THE LAST STRAW/Frank McNally: Far be it from me to second-guess Santa Claus, the supreme authority in these matters but I'm sure that when my three-year-old son opens his presents on Christmas Day, there won't be a toy gun among them.
I understand the thinking behind this, and I don't for a moment doubt Santa's good sense - it's part of the reason I married her. And yet I can't help feeling that in these over-sensitive times, boys like Patrick miss out on the excitement that, in more carefree Christmases, we knew.
I don't want to turn this into a Barry's Golden Moment or anything. But when I think back to Christmas Day mornings from my own childhood in Monaghan, some of the happiest memories are of hours spent trying to kill my younger brother.
This was an ongoing project, of course, and not confined to mid-December. The exciting thing at Christmas was that you appeared to have official sanction for it.
In those days, your presents typically included a gleaming, silver revolver, as used in westerns. If you were lucky, you got "caps" as well, little rolls of cardboard dotted with sulphur that fitted in the chamber and made a bang when you fired. Your six-gun loaded, you could track your brother across the badlands (the upstairs landing), chase him down a ravine (the stairs), perhaps corner him near a small wooded area (the Christmas tree) as he made for the river, before shooting him like the dog he was. Even now, I love the smell of sulphur in the morning.

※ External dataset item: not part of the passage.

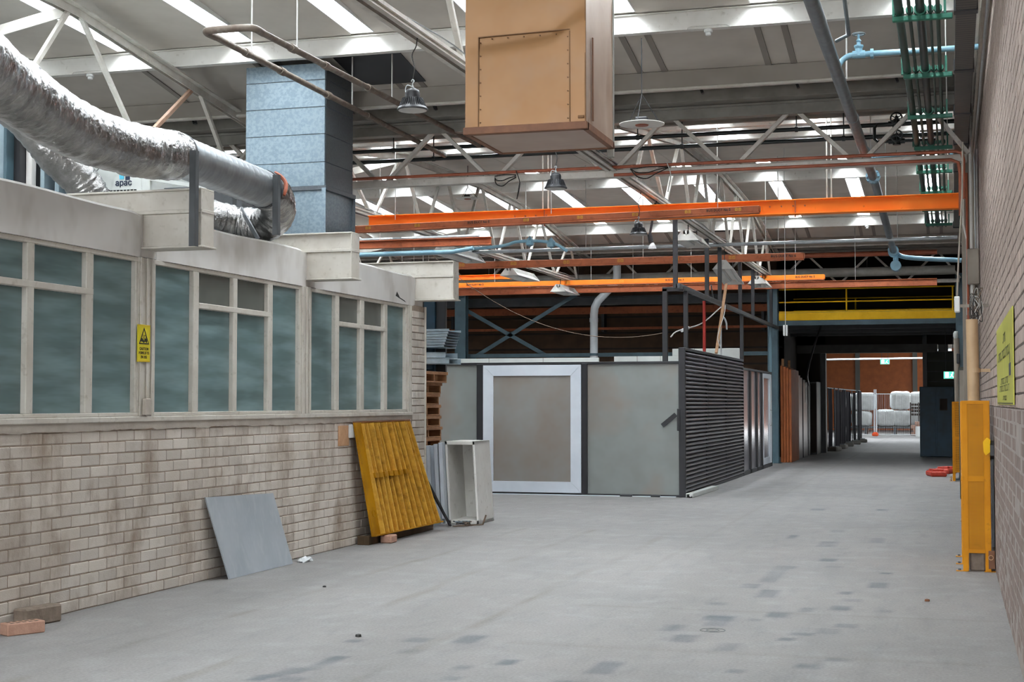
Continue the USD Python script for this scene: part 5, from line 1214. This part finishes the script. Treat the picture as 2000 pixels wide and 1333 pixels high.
def exit_sign(label, x0, x1, y, z0, z1, ztop):
    t = thing('exit_sign', label, 'exit sign', 'lit green exit signs')
    w, h = x1 - x0, z1 - z0
    obj('case', box(x0 - .01, x1 + .01, y, y + .05, z0 - .01, z1 + .01, .006), 'plastic_white', t)
    obj('lit_face', box(x0, x1, y - .004, y, z0, z1), 'exit_green', t)
    X = lambda u: x0 + u * w; Z = lambda v: z0 + v * h
    obj('white_door', box(X(.12), X(.45), y - .008, y - .004, Z(.12), Z(.92)), 'exit_white', t)
    obj('running_figure', [prism_xz([(X(.62), Z(.62)), (X(.80), Z(.70)), (X(.76), Z(.42)), (X(.93), Z(.15)), (X(.87), Z(.12)), (X(.70), Z(.36)), (X(.56), Z(.14)), (X(.50), Z(.18)), (X(.66), Z(.42))], y - .008, y - .004), cyl((X(.78), y - .008, Z(.84)), (X(.78), y - .004, Z(.84)), h * .1, 12)], 'exit_white', t)
    obj('hanger', [cyl((x0 + .05, y + .02, z1), (x0 + .05, y + .02, ztop), .008, 6), cyl((x1 - .05, y + .02, z1), (x1 - .05, y + .02, ztop), .008, 6)], 'near_black', t)
exit_sign('lit green exit sign above the blue locker at the right', -.205, .075, 40.0, 2.12, 2.30, 3.56)
exit_sign('small lit green exit sign hanging in the far bright room', -2.72, -2.38, 60.3, 3.02, 3.20, 4.5)

# ------------------------------------------------------------------ far bright room
def mesh_fence(name, label, p0, p1, h, mat, gap, z0=.06, posts=2, wires=True):
    t = thing(name, label, 'fence')
    p0, p1 = np.array([*p0, 0.0]), np.array([*p1, 0.0]); d = p1 - p0; L = np.linalg.norm(d)
    for k in range(posts): 
        q = p0 + d * k / (posts - 1); obj('post', cyl(q + [0, 0, .0], q + [0, 0, h], .02, 8), mat, t)
    for z in (z0, h - .04): obj('rail', cyl(p0 + [0, 0, z], p1 + [0, 0, z], .018, 8), mat, t)
    n = int(L / gap)
    obj('wires', cat(*[cyl(p0 + d * (k + .5) / n + [0, 0, z0], p0 + d * (k + .5) / n + [0, 0, h - .04], .004, 4) for k in range(n)]), mat, t, kind='stuff')
    return t
mesh_fence('mesh_fence', 'white temporary fence panel in the far room, left of the post pair', (-4.6, 68.0), (-3.36, 68.0), 1.92, 'fence_white', .075)
mesh_fence('mesh_fence', 'white temporary fence panel in the far room, right of the post pair', (-3.26, 68.02), (-1.1, 68.02), 1.92, 'fence_white', .075)
for x in (-3.345, -3.275):
    t = thing('fence_post', 'tall white fence post of the pair in the far room, %s one' % ('left' if x < -3.3 else 'right'), 'post', 'pair of white fence posts')
    obj('tube', cyl((x, 67.9, .02), (x, 67.9, 2.06), .024, 10), 'fence_white', t); obj('cap', cyl((x, 67.9, 2.06), (x, 67.9, 2.08), .028, 10), 'fence_white', t)
t = thing('barrier_base', 'bright orange fence foot under the pair of white posts', 'fence foot', loc=(-3.31, 67.7, 0))
obj('block', box(-.13, .13, -.1, .3, 0, .14, .03), 'orange_plastic', t); obj('raised_grip', box(-.09, .09, -.04, .1, .14, .17, .01), 'orange_plastic', t)
t = thing('draped_fence', 'dark fence draped with sheeting along the left of the opening', 'fence')
for k in range(7):
    y0 = 45.6 + k * 1.75; x = -3.62 + .07 * math.sin(k * 1.3) + .035 * k
    ys = np.linspace(y0, y0 + 1.7, 14); V = []
    for q, y in enumerate(ys):
        xx = x + .03 * math.sin(y * 7.3) + .02 * math.sin(y * 13.1)
        V += [(xx, y, .1), (xx + .02 * math.sin(y * 5), y, 1.0), (xx, y, 1.93 - .04 * (k % 3))]
    F = []
    for q in range(13):
        for r in range(2):
            a = q * 3 + r; F += [(a, a + 3, a + 4), (a, a + 4, a + 1)]
    obj('sheeting', (np.array(V), np.array(F)), 'mesh_dark', t, smooth=True)
    obj('post', cyl((x - .03, y0, 0.02), (x - .03, y0, 1.96), .02, 8), 'galv_dark', t)
obj('top_rail', cyl((-3.66, 45.6, 1.94), (-3.38, 57.8, 1.94), .02, 8), 'galv_dark', t)
for k in range(5):
    t = thing('concrete_foot', 'grey concrete foot of the draped fence, %s from the camera' % ['nearest', 'second', 'third', 'fourth', 'farthest'][k], 'fence foot', 'concrete feet of the draped fence', loc=(-3.5 + .05 * k, 46.5 + 2.6 * k, 0), rotz=-10 + 7 * k)
    obj('block', box(-.16, .16, -.3, .3, 0, .13, .03), 'concrete_beam', t); obj('pad', box(-.1, .1, -.2, .2, .13, .15, .008), 'galv_dark', t)
def bag(label, x, y, z, sx, sz, seed, mat='bag_white'):
    t = thing('bulk_bag', label, 'bulk bag', 'white bulk bags behind the far fence', loc=(x, y, z))
    m = trimesh.creation.icosphere(3); v = np.array(m.vertices); v = np.sign(v) * np.abs(v) ** .42
    v *= 1 / np.abs(v).max(); v = v * np.array([sx / 2, .42, sz / 2]) * (1 + .07 * (meshkit.noise(v * 3, seed) - .5))[:, None]
    v[:, 2] += sz / 2; v[:, 2] = np.maximum(v[:, 2], 0)
    obj('sack', (v, np.array(m.faces)), mat, t, smooth=60)
    obj('top_tie', lathe([(0, sz * 1.0), (sx * .2, sz * .985), (sx * .25, sz * .955), (0, sz * .94)], 14), mat, t, smooth=60)
bags = [(-4.05, 70.5, .38, .95, .72, 'white bulk bag on the left, lower row'), (-3.9, 70.6, 1.12, 1.0, .84, 'white bulk bag on the left, upper row'), (-4.75, 70.7, 1.12, .8, .78, 'white bulk bag at the left end, upper row'), (-2.95, 70.6, .38, .9, .8, 'white bulk bag behind the post pair'), (-2.25, 70.7, .38, .95, .76, 'white bulk bag right of the posts, lower row'), (-2.3, 70.8, 1.16, .95, .86, 'white bulk bag right of the posts, upper row'), (-1.45, 70.9, 1.16, .9, .84, 'white bulk bag at the right end, upper row'), (-1.45, 71.0, .38, .9, .76, 'white bulk bag at the right end, lower row')]
for k, (x, y, z, sx, sz, lab) in enumerate(bags): bag(lab + ' behind the far fence', x, y, z, sx, sz, 30 + k)
t = thing('bag_platform', 'low grey platform carrying the bulk bags behind the far fence', 'platform')
obj('deck', box(-5.3, -1.0, 70.0, 71.6, .30, .378, .01), 'dark_steel', t)
for x in (-5.2, -3.9, -2.6, -1.2): obj('leg', box(x, x + .1, 70.05, 71.5, 0, .30), 'galv_dark', t)
for k, (x, z, lab) in enumerate(((-1.35, 0, 'lowest'), (-1.28, .16, 'second'), (-1.4, .32, 'third'), (-1.25, .48, 'topmost'))):
    t = thing('brick_pack', f'pinkish brick pack in front of the bags at the right, {lab} of the pile', 'bricks', 'pink brick packs in the far room')
    for j in range(4): obj('brick', box(x - .45 + j * .23 + .02 * k, x - .24 + j * .23 + .02 * k, 69.0 + .03 * k, 69.4, z, z + .155, .01), 'brick_loose', t)
t = thing('dark_crate', 'dark slatted crate on top of the pile at the right of the far room', 'crate')
for z in (.9, 1.05, 1.2, 1.35): obj('slat', box(-1.85, -1.1, 69.5, 69.54, z, z + .1, .004), 'dark_wall', t)
for x in (-1.85, -1.5, -1.15): obj('upright', box(x, x + .06, 69.54, 69.6, 0.0, 1.5, .004), 'dark_wall', t)
t = thing('white_drum', 'white plastic drum beside the blue locker in the far room', 'drum', loc=(-1.40, 66.8, 0))
obj('drum', lathe([(0, 0), (.14, 0), (.15, .03), (.15, .40), (.13, .43), (0, .43)], 20), 'plastic_white', t, smooth=40); obj('lid', lathe([(0, .45), (.14, .45), (.14, .43)], 20), 'plastic_white', t)
for k, (y, z, x0, x1, lab) in enumerate(((62, 3.55, -6, 0, 'pale pipe under the far room ceiling, nearer one'), (66, 3.75, -6, 0, 'pale pipe under the far room ceiling, middle one'), (72, 3.55, -6, 0, 'pale pipe under the far room ceiling, farthest one'))):
    pipe('ceiling_pipe', lab, 'pipe', [(x0, y, z), (x1, y, z + .05)], .045, 'pvc', 10)

# ================================================================== THINGS ON THE FLOOR AND WALLS
def leaning(name, label, cat_, poly_bottom, poly_top, th, mat, parts=None):
    pass
# grey cement sheet leaning on the brick wall
t = thing('cement_sheet', 'grey cement sheet leaning against the painted brick wall', 'sheet')
b0, b1, t0, t1 = np.array([-5.90, 11.36, 0.0]), np.array([-5.90, 12.62, 0.0]), np.array([-6.035, 11.18, .70]), np.array([-6.035, 12.47, .66])
nv = np.cross(b1 - b0, t0 - b0); nv /= np.linalg.norm(nv); nv = nv if nv[0] > 0 else -nv
V = np.array([b0, b1, t1, t0, b0 + nv * .012, b1 + nv * .012, t1 + nv * .012, t0 + nv * .012]); V[:, 2] = np.maximum(V[:, 2], 0)
obj('sheet', (V, np.array([[0, 2, 1], [0, 3, 2], [4, 5, 6], [4, 6, 7], [0, 1, 5], [0, 5, 4], [1, 2, 6], [1, 6, 5], [2, 3, 7], [2, 7, 6], [3, 0, 4], [3, 4, 7]])), 'cement_sheet', t)
# yellow dock plate
t = thing('dock_plate', 'yellow ribbed steel dock plate leaning against the brick wall', 'steel plate')
def on_plate(u, v, n=0.0):
    """u along the wall 0..1, v up the slope 0..1, n off the face."""
    b = np.array([-5.87, 14.50, .10]) * (1 - u) + np.array([-5.80, 16.42, .105]) * u
    q = np.array([-6.00, 14.30, 1.285]) * (1 - u) + np.array([-5.98, 15.9, 1.29]) * u
    nn = np.array([1.0, -.0, .12]); nn /= np.linalg.norm(nn)
    return b * (1 - v) + q * v + nn * n
def plate_solid(u0, u1, v0, v1, n0, n1, us=1, vs=1, w0=None):
    P = []
    for n in (n0, n1):
        for u, v in ((u0, v0), (u1, v0), (u1, v1), (u0, v1)): P.append(on_plate(u, v, n))
    return np.array(P), np.array([[0, 2, 1], [0, 3, 2], [4, 5, 6], [4, 6, 7], [0, 1, 5], [0, 5, 4], [1, 2, 6], [1, 6, 5], [2, 3, 7], [2, 7, 6], [3, 0, 4], [3, 4, 7]])
obj('back_plate', plate_solid(0, 1, 0, 1, 0, .012), 'yellow_plate', t)
ribs = [.105, .165, .225, .295, .37, .45, .54, .63, .71, .79, .87, .94, 1.0]
FB = np.array([[0, 2, 1], [0, 3, 2], [4, 5, 6], [4, 6, 7], [0, 1, 5], [0, 5, 4], [1, 2, 6], [1, 6, 5], [2, 3, 7], [2, 7, 6], [3, 0, 4], [3, 4, 7]])
for k, (u, w) in enumerate(zip(ribs[:-1], ribs[1:])):
    ht = .075 if k in (2, 3, 5, 6, 9) else .045                      # how far the strip's left edge stands proud at the top
    P = np.array([on_plate(u, 0.0, .012), on_plate(w, 0.0, .012), on_plate(w - .012, .99, .012), on_plate(u, .99, .012), on_plate(u, 0.0, .05), on_plate(w, 0.0, .016), on_plate(w - .012, .99, .016), on_plate(u, .99, ht)])
    obj('strip', (P, FB), 'yellow_plate', t)
    P = np.array([on_plate(u - .006, 0.0, .012), on_plate(u + .006, 0.0, .012), on_plate(u + .006, .99, .012), on_plate(u - .006, .99, .012), on_plate(u - .006, 0.0, .07), on_plate(u + .006, 0.0, .07), on_plate(u + .006, .99, ht + .004), on_plate(u - .006, .99, ht + .004)])
    obj('rib', (P, FB), 'plate_lip', t)
for k, u in enumerate((.10, .165, .245, .32, .40, .485, .58)): obj('cross_bar', plate_solid(u, u + .055, .50 - .0 * k, .545, .012, .082), 'yellow_plate', t)
obj('bottom_edge', plate_solid(0, 1, -.012, .0, .0, .06), 'yellow_plate', t); obj('top_edge', plate_solid(0, 1, 1.0, 1.012, .0, .02), 'box_trim', t)
obj('edge_strip', plate_solid(0, .105, .0, 1, .012, .022), 'yellow_plate', t)
obj('lug', [plate_solid(.33, .365, .40, .47, .012, .06)], 'yellow_plate', t); obj('stain_ring', tube([on_plate(.055 + .022 * math.cos(a), .19 + .03 * math.sin(a), .024) for a in np.linspace(0, 6.28, 16)], .004, 5), 'yellow_plate', t)
t = thing('plate_stand', 'rust-brown base box under the yellow dock plate', 'base')
obj('front_board', box(-5.95, -5.89, 14.48, 16.5, 0, .095, .004), 'plate_base', t); obj('end_board', box(-6.02, -5.95, 14.48, 14.52, 0, .095, .004), 'plate_base', t)
t = thing('loose_brick', 'pink half brick on the floor in front of the yellow dock plate', 'brick')
obj('brick', box(-5.86, -5.73, 14.72, 14.90, 0, .085, .012), 'brick_loose', t)
t = thing('loose_brick', 'pink perforated brick on the floor at the lower left corner', 'brick', loc=(-5.80, 8.33, 0), rotz=62)
obj('brick', box(-.13, .13, -.055, .055, 0, .078, .006), 'brick_loose', t)
obj('core_holes', cat(*[box(-.1 + .042 * k, -.1 + .042 * k + .026, q - .014, q + .014, .076, .0785) for k in range(5) for q in (-.026, .026)]), 'plate_base', t)
t = thing('loose_block', 'dark weathered half block against the wall behind the pink brick', 'block', loc=(-5.955, 8.72, 0), rotz=80)
obj('block', box(-.17, .17, -.06, .06, 0, .12, .012), 'block_grey', t)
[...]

For some reason, these toys were not popular with parents. And if memory serves, Santa's arms shipments to Monaghan dried up around 1972. The ammunition was first to go - we had to revert to making our own sound effects one year - and a complete weapons ban followed. Maybe events elsewhere had an influence: we were dimly aware then that, a few miles away, other kinds of "boys" were giving violence a bad name. But perhaps we ourselves moved on, toy-wise, trying to keep pace with classmates who were getting chemistry sets, equipment for laundering diesel, etc.
These days, Santa not only tends to avoid guns (a development which, as we know, has led to world peace) but often favours toys that stretch the traditional gender boundaries; to encourage nurturing instincts in boys, say, or construction skills in girls. As all parents know, this is futile. Eventually, your daughter adapts the Bob the Builder dump-truck for use as a pram, and your son starts using the tea-set for target practice.
When playing soccer with Patrick, I used to make a point of involving his sister Roisín (4), lest she feel excluded. But then she kept picking the ball up and trying to introduce rules to make the game less aggressive, which just ruined it for the rest of us. So now we play when she's distracted by other pursuits, such as making daisy-chains.
By contrast, even at three, Patrick will occasionally pick up something - a banana, or the L-shape from the set of educational fridge magnets - and start shooting with it. We blame television, but I'm not sure why. I've never seen violence on the Teletubbies or Tweenies, and the scene in which Barney is brutally gunned down by a crazed parent who can't stand his adenoidal whining any more is something which happens only in my daydreams.
It's true that, recently, my son has become fascinated with Roisín's play-kitchen. He slaves before it, mixing ingredients, and serving us the pictures of dinners that came with the set. But the crucial thing is that while the meals are make-believe, the ingredients are not. So it seems to me that - rather than being a budding super-chef - he has just realised he can get away with mess-related activity - under the cover of "cooking" - that is otherwise discouraged.
This ground-rule gets forgotten, frequently. During his dinner the other day, I noticed him having a mischievous idea.
When a child has a mischievous idea, a flashing light-bulb suddenly appears over its head. So, carefully, I watched him slink away from the table with the yoghurt drink and, before I could intervene, pour it into the boot of his pedal-car.
Fortunately, I was able to thwart the rest of the plan, which I have reason to believe involved mashed potato and peas. But this is exactly the sort of experiment he can conduct freely in his "kitchen". And with parental indulgence, he has gradually extended the range of materials to include, recently, the spice rack from the real kitchen. At this rate, it's only a matter of time before he creates gunpowder.
The play-kitchen is a popular toy, clearly. But even so, as I was saying to Santa the other day, it might be time we started cutting down the ammunition supply.